Portraits intellectuels
On s’est beaucoup intéressé aux enregistrements des témoins, rescapés de la terreur nazie, survivants des camps de concentration ou du génocide des Juifs, cette pratique mémorielle s’est généralisée dans de nombreux pays qui avaient été traversés par des violences politiques. Le témoin est devenu un des acteurs principaux de la mémoire collective et des mémoires de groupes (associatives, communautaires). Mais s’est-on jamais intéressé d’enregistrer ces intellectuels qui, nés entre les années 1930 et les années 1970, ont progressivement, de concert ou isolément, forgé les concepts et les notions avec lesquelles l’on pense les questions testimoniales et mémorielles. Parfois, leur intention n’était pas d’intervenir directement sur ces questions, parfois, leur histoire personnelle les y a déterminés, parfois ils se sont intentionnellement « embarqués » dans ce champ d’investigation qui, à leur époque, n’en était pas encore un.

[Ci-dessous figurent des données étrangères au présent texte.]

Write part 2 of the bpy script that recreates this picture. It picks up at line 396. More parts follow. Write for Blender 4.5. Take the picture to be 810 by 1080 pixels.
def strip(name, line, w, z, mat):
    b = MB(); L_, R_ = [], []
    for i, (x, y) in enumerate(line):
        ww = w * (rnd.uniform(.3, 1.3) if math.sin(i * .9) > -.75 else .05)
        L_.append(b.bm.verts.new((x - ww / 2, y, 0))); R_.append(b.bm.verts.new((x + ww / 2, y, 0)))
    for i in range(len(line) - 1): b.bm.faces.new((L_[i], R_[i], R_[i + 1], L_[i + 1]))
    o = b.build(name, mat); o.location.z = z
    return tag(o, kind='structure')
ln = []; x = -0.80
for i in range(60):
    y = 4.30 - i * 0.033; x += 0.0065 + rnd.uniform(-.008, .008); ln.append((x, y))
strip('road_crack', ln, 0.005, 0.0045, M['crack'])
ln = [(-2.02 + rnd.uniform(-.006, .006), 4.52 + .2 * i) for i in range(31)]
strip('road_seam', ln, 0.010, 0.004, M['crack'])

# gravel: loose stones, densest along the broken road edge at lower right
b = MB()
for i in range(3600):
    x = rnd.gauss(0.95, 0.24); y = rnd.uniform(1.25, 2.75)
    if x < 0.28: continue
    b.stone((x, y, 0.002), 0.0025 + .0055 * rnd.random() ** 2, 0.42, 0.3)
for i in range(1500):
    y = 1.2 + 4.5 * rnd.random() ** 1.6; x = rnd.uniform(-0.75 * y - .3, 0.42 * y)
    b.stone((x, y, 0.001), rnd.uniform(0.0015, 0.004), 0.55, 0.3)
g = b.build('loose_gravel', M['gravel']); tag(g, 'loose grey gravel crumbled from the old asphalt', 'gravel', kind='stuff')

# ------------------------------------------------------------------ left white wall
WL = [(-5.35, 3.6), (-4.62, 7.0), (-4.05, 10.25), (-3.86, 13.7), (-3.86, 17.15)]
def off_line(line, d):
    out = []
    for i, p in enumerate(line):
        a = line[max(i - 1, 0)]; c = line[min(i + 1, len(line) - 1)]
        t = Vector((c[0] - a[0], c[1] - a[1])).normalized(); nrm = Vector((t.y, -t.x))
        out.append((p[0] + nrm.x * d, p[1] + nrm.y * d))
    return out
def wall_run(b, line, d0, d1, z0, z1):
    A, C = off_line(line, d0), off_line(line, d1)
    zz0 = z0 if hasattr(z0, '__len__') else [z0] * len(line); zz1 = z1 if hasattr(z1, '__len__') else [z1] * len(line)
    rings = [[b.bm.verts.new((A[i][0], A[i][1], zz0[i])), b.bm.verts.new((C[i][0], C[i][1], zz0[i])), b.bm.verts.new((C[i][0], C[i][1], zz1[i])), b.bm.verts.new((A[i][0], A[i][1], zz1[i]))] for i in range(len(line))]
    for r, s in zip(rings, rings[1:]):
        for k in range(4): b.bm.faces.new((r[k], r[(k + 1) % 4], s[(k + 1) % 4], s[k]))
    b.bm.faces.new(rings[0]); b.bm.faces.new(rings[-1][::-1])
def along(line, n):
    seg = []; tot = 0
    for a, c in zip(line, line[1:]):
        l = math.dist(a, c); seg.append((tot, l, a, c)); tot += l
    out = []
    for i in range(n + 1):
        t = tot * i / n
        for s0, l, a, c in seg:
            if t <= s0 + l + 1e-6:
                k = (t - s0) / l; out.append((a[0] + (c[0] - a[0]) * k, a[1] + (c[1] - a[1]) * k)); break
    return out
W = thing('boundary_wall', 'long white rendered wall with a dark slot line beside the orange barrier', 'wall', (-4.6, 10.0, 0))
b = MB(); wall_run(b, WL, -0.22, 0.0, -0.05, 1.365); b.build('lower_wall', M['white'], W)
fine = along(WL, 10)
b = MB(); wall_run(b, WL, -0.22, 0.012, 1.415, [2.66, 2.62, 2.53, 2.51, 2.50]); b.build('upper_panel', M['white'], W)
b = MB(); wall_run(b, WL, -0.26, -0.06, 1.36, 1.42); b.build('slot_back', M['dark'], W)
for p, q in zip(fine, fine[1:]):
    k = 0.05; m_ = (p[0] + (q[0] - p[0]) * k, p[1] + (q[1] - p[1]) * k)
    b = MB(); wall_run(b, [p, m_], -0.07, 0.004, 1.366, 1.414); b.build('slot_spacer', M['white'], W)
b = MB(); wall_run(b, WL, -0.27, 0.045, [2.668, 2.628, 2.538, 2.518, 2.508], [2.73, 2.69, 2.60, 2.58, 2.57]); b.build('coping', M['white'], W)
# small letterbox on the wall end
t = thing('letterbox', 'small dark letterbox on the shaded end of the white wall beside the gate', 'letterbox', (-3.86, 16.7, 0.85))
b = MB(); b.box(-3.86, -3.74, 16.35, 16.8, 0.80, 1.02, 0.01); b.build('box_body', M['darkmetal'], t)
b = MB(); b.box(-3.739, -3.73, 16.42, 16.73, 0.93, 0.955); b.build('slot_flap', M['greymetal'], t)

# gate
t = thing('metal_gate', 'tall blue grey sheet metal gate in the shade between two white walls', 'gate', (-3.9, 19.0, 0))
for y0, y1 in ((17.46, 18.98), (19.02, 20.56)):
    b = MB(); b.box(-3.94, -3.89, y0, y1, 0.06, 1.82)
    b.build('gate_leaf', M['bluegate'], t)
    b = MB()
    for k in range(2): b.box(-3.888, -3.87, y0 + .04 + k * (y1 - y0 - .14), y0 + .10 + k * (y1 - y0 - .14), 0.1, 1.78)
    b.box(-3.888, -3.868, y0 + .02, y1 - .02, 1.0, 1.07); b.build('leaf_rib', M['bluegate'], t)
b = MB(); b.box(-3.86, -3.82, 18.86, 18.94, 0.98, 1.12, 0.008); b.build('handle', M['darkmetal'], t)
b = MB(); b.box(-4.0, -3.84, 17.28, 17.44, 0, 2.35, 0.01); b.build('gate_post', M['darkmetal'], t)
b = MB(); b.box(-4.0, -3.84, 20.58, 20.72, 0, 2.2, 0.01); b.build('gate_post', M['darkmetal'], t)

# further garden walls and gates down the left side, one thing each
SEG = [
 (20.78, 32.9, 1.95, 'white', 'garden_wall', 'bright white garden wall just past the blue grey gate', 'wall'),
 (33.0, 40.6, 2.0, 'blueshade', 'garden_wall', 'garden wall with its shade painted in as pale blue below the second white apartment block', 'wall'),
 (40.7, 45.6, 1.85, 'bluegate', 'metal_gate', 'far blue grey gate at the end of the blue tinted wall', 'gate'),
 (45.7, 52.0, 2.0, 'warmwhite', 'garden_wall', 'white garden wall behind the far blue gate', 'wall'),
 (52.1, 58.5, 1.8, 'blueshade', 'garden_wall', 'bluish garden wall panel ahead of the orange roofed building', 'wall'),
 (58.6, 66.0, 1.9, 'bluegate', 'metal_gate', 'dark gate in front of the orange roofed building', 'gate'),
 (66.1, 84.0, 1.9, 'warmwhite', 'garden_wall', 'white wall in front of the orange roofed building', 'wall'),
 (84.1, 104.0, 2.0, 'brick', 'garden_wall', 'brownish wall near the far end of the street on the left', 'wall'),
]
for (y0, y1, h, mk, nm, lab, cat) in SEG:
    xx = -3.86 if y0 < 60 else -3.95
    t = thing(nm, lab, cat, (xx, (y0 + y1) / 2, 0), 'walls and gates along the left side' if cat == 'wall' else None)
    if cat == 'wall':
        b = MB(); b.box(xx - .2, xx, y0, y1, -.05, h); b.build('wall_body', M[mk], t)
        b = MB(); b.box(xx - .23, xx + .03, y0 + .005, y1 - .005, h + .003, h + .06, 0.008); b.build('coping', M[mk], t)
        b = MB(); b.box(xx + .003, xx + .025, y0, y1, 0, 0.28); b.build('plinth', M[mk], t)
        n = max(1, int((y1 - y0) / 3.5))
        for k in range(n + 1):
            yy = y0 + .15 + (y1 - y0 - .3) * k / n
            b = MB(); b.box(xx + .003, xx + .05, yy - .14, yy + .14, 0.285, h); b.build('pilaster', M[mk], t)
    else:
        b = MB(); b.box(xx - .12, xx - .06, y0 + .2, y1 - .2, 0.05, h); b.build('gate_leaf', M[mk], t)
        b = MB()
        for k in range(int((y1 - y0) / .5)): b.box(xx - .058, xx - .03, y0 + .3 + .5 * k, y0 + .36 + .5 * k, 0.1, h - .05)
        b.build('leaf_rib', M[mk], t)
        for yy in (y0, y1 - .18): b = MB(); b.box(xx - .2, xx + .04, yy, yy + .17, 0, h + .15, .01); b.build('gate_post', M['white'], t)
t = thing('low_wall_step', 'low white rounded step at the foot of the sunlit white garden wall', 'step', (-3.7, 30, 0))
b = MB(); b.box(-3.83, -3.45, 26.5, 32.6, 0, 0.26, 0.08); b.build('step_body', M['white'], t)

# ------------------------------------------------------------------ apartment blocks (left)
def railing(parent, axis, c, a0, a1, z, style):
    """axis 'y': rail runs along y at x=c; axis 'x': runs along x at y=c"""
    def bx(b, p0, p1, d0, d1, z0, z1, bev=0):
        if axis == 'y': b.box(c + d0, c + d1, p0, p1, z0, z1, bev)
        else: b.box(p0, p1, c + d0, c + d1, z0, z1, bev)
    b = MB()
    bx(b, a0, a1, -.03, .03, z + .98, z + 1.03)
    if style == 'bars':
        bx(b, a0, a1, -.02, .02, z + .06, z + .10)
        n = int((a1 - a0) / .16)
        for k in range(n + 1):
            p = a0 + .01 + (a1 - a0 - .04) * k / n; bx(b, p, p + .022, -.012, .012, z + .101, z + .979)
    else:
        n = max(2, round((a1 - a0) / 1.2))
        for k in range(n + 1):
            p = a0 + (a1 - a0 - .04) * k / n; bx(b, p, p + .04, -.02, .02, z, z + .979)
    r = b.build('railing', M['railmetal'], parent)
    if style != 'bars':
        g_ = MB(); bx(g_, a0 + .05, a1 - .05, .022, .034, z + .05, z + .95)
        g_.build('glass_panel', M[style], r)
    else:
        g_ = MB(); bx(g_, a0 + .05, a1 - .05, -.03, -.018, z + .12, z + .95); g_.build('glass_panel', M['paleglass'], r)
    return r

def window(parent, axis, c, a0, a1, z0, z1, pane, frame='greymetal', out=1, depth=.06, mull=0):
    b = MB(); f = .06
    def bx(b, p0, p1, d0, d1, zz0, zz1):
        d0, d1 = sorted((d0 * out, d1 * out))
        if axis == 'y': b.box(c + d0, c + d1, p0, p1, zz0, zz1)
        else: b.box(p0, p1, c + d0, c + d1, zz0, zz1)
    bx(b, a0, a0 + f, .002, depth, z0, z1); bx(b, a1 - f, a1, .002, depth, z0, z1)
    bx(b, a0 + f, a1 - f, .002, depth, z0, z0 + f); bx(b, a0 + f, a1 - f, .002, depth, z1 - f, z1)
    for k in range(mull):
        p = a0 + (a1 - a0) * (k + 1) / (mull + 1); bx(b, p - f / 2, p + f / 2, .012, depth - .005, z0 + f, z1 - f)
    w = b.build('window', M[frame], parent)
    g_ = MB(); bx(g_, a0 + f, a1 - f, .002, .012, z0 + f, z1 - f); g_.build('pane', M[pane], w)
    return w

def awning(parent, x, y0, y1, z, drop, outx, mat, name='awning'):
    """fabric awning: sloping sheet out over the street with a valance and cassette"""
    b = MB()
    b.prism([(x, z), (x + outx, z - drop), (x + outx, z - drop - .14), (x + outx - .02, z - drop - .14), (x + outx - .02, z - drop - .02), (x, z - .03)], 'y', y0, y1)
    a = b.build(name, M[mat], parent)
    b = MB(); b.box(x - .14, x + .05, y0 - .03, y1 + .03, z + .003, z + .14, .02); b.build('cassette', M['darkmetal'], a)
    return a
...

Cette série se constitue d’entretiens avec ces « intellectuels fondateurs des concepts et des notions » à partir desquels nous pensons le témoignage et la mémoire depuis les années 1980. Même si parfois nous nuançons ces concepts ou notions, et parfois sommes amenés à penser contre eux, ce sont des repères dans ce champ qui s’est peu à peu formé pour, aujourd’hui, traverser les disciplines universitaires, principalement les sciences humaines et sociales, et investir la culture et la société.
Du point de vue méthodologique, il nous a paru important de travailler sur deux fois deux niveaux. D’une part, l’interviewé mentionne quelques éléments biographiques quand ils sont déterminants pour sa pensée, y compris à propos de sa formation universitaire. D’autre part, l’approche se veut à la fois ciblée sur des concepts élaborés par l’auteur pour un public averti et de vulgarisation pour les profanes.